Antes o vôo da ave, que passa e não deixa rasto,
Que a passagem do animal, que fica lembrada no chão.
A ave passa e esquece, e assim deve ser.
O animal, onde já não está e por isso de nada serve,
Mostra que já esteve, o que não serve para nada.
A recordação é uma traição à Natureza,
Porque a Natureza de ontem não é Natureza.
O que foi não é nada, e lembrar é não ver.

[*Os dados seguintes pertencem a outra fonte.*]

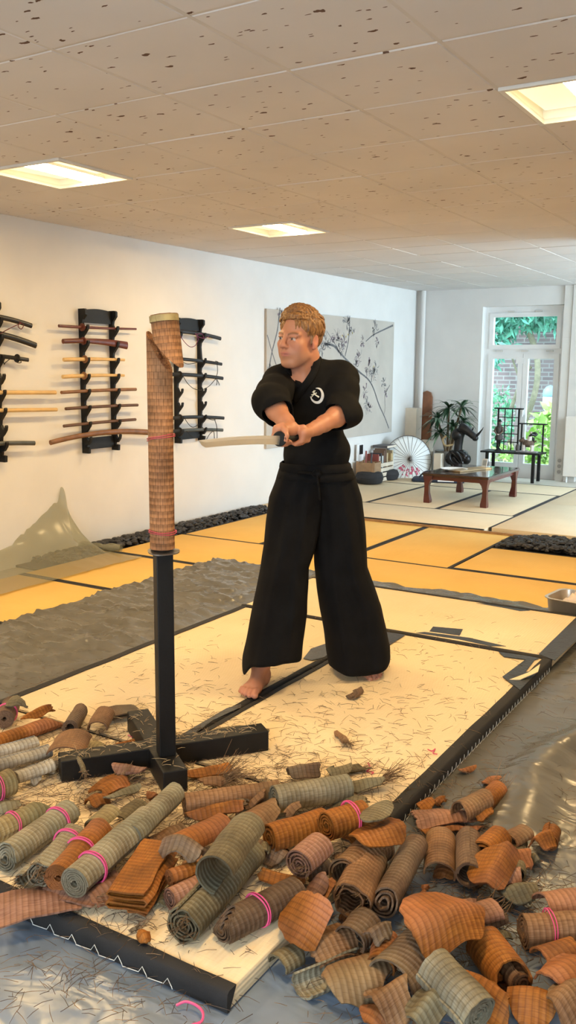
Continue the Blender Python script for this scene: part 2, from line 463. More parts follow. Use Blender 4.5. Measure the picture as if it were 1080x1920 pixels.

Passa, ave, passa, e ensina-me a passar!
(Alberto Caeiro, 1925, poema XLIII)
Vinha percorrendo o distrito de Bragança, da Foz Tua a Vinhais, de Miranda do Douro a Mirandela, a visitar explorações ovinas, negociantes, restaurantes e, claro, matadouros. Foi justamente em um matadouro onde ressurgiu uma conversa já frequente de outras viagens: a crescente preocupação com o bem-estar animal na sociedade portuguesa e, seu corolário mais drástico, a expansão do vegetarianismo e do veganismo. Lá estava eu, sentado num escritório justaposto a uma sala de abate, a dialogar sobre o direito dos animais. Matadouros em Portugal possuem rigorosos cadernos de encargos e regras operacionais, e muito se progrediu com respeito ao bem-estar animal no decorrer dos anos. Porém e a despeito dos esforços desenvolvidos, funcionários de matadouros tendem ainda a se sentir discriminados por parte da sociedade.